Street skating is an inherently urban activity. There’s no defined field or rink. The entire city is at your disposal. And so as a skateboarder, you’re always on the look out for interesting things “to skate.” You want steps, ledges, edges, and changes in grade. You also look for sequences. What tricks can I string together across this urban landscape? You wouldn’t believe how exciting these features can be to a skateboarder.

In fact, I’d even go so far as to say that skateboarders are probably some of the finest surveyors of public space around. How many people do you know go around counting stairs, examining railings and measuring ledge heights? Skateboarders do.

But as much as street skating is all about the city, that relationship is often an acrimonious one. Skateboarding is viewed as a property destroyer, an annoyance and, in some cases, a criminal activity.

A perfect example of this is the story of LOVE Park in Philadelphia (it was a public plaza, not a park). LOVE Park was a legendary space in the skateboarding community. It put Philadelphia skateboarding on the map. It was iconic. If you skated during that era, you knew about LOVE Park.

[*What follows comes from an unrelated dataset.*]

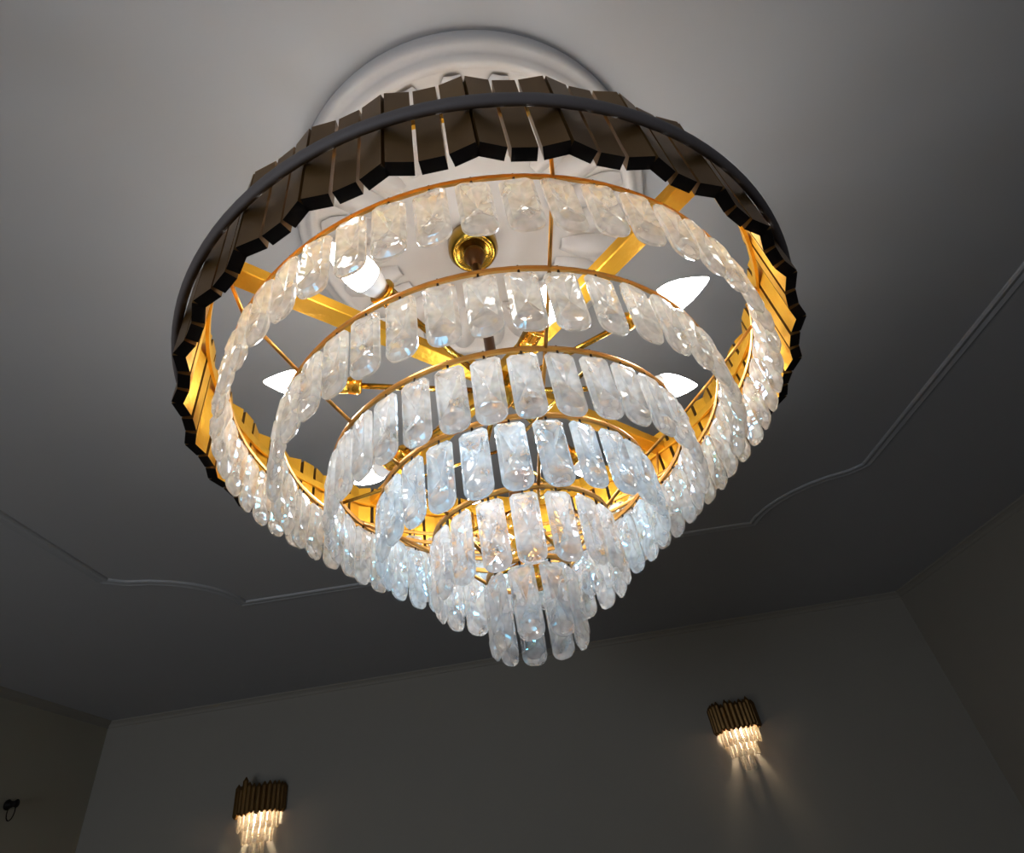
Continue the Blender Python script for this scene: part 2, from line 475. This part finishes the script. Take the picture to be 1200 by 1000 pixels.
# ------------------------------------------------------------------ wall sconces
def sconce(x, z, label, spike):
    p = room(x, YF - .001, EYE + z)
    s = empty('wall_sconce', p, ROOM)
    tag(s, label, 'wall lamp', 'crystal wall sconces on the far wall')
    # local: -y points into the room
    bm = bmesh.new(); add_box(bm, (0, -.006, -.0), (.15, .012, .11)); add_rev(bm, [(0, -.004), (.112, -.004), (.112, 0), (0, 0)], 32, c=(0, -.0, .025))  # the disc is an added inner lid that stops lamp light going up
    for v in bm.verts: v.co.y = min(v.co.y, -.001)
    obj('back_plate_and_lid', bm, M['bronze'], s)
    rx_, ry_ = .122, .115
    def E_(a, k=1., z=0): a = math.radians(a); return Vector((rx_ * k * math.cos(a), -.004 - ry_ * k * math.sin(a), z))
    n = 15
    for i in range(n):
        a = 4 + 172 * i / (n - 1)
        rnd = random.Random(int(x * 10) + i)
        top = .070 + rnd.uniform(-.008, .014) + (spike if i == 9 else 0); bot = -.062 - rnd.uniform(0, .012)
        bm = bmesh.new()
        a1 = math.radians(a); tan = math.atan2(-ry_ * math.cos(a1), -rx_ * math.sin(a1))
        c = E_(a)
        add_tube(bm, (c.x, c.y, bot + .012), (c.x, c.y, top - .02), .0150, 8)
        add_tube(bm, (c.x, c.y, top - .02), (c.x, c.y, top), .0150, 8, .002)
        add_tube(bm, (c.x, c.y, bot + .012), (c.x, c.y, bot), .0150, 8, .004)
        obj('slat', bm, M['bronze'], s)
    bm = bmesh.new()
    pts = [E_(a, .93) for a in range(0, 181, 12)]
    for a, b in zip(pts, pts[1:]): add_tube(bm, (a.x, a.y, -.03), (b.x, b.y, -.03), .003, 6)
    obj('hoop', bm, M['gold'], s)
    for k, (sc_, zt, nn, ll) in enumerate(((.84, -.050, 11, .085), (.60, -.105, 8, .085), (.26, -.155, 4, .10))):
        for i in range(nn):
            a = 8 + 164 * i / (nn - 1)
            bm = crystal_bm(.024, ll, .008, i)
            bmesh.ops.recalc_face_normals(bm, faces=bm.faces)
            o = obj('crystal_drop', bm, M['cry_sconce'], s)
            c = E_(a, sc_); o.location = (c.x, c.y, zt); o.rotation_euler = (0, 0, -math.radians(a))
        bm = bmesh.new()
        pts = [E_(a, sc_, zt + .003) for a in range(0, 181, 15)]
        for a, b in zip(pts, pts[1:]): add_tube(bm, a, b, .002, 6)
        obj('tier_hoop', bm, M['gold'], s)
    bm = bmesh.new()
    add_rev(bm, [(0, .03), (.010, .025), (.014, .0), (.015, -.03), (.012, -.055), (0, -.07)], 16, c=(0, -.045, -.055))
    bmesh.ops.recalc_face_normals(bm, faces=bm.faces)
    obj('light_bulb', bm, M['bulb_s'], s, True)
    return s
sconce(1.145, .455, 'lit brown-slatted crystal wall sconce, the right of two, wholly inside the picture', 0)
sconce(-1.47, .455, 'lit brown-slatted crystal wall sconce, the left of two, with a taller spike on top', .03)

# small dark hook on the left wall
hk = empty('wall_hook', room(XL, 3.0, EYE + .54), ROOM)
tag(hk, 'small dark hook fixed high on the left wall near the corner', 'hook')
bm = bmesh.new()
add_rev(bm, [(0, 0), (.020, 0), (.022, .006), (.014, .016), (.012, .035), (.017, .045), (0, .05)], 20, M4=Matrix.Rotation(PI/2, 4, 'Y'))
bmesh.ops.recalc_face_normals(bm, faces=bm.faces)
obj('knob', bm, M['black'], hk, True)
bm = bmesh.new()
pts = [Vector((.03, .022 * math.sin(t * PI / 8), -.03 + .035 * math.cos(t * PI / 8))) for t in range(0, 14)]
for a, b in zip(pts, pts[1:]): add_tube(bm, a, b, .0025, 6)
obj('wire_loop', bm, M['hook'], hk)

# ------------------------------------------------------------------ world, camera
w = bpy.data.worlds.new('World'); sc.world = w; w.use_nodes = True
bg = w.node_tree.nodes['Background']; bg.inputs[0].default_value = (.5, .6, .75, 1); bg.inputs[1].default_value = .02
cd = bpy.data.cameras.new('Camera'); cam = bpy.data.objects.new('Camera', cd); C.objects.link(cam)
cd.sensor_width = 36; cd.lens = 660 / 1200 * 36; cd.clip_start = .01
fw = Vector((0.01436361, 0.79541794, 0.60589107)); rt = Vector((0.98538634, 0.09159719, -0.14360956)); up = Vector((0.16972754, -0.59909954, 0.78247831))
R = Matrix((rt, up, -fw)).transposed().to_4x4()
cam.matrix_world = Matrix.Translation((0, 0, EYE)) @ R
sc.camera = cam
sc.view_settings.view_transform = 'Standard'
sc.view_settings.exposure = 0
sc.cycles.use_denoising = True
sc.cycles.sample_clamp_indirect = 6
sc.cycles.caustics_refractive = True
sc.cycles.max_bounces = 14; sc.cycles.transmission_bounces = 14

However, on April 25th, 2002, the Mayor of Philadelphia ordered that the park be closed off and remodelled to remove all the elements that skateboarders loved about it. It was decided that skateboarding was not an acceptable behaviour in an urban public plaza.

That act made a huge dent in the Philadelphia skate community. And the park became essentially a homeless shelter. 

As a former skateboarder, urbanist and ex-resident of Philadelphia, this always baffled me. Cities all around the world spend a great deal of time and money trying to create spaces that people will actually use. And here you not only had an intensely used one, but one that spurred a grassroots global phenomenon. It’s precisely what makes cities so great.

Thankfully, many cities have woken up to the benefits of street skating by building purpose built skate parks. But in my view, those spaces lack something that places like LOVE Park had. LOVE Park was authentic. It was about a serendipitous repurposing. It had a sense of place.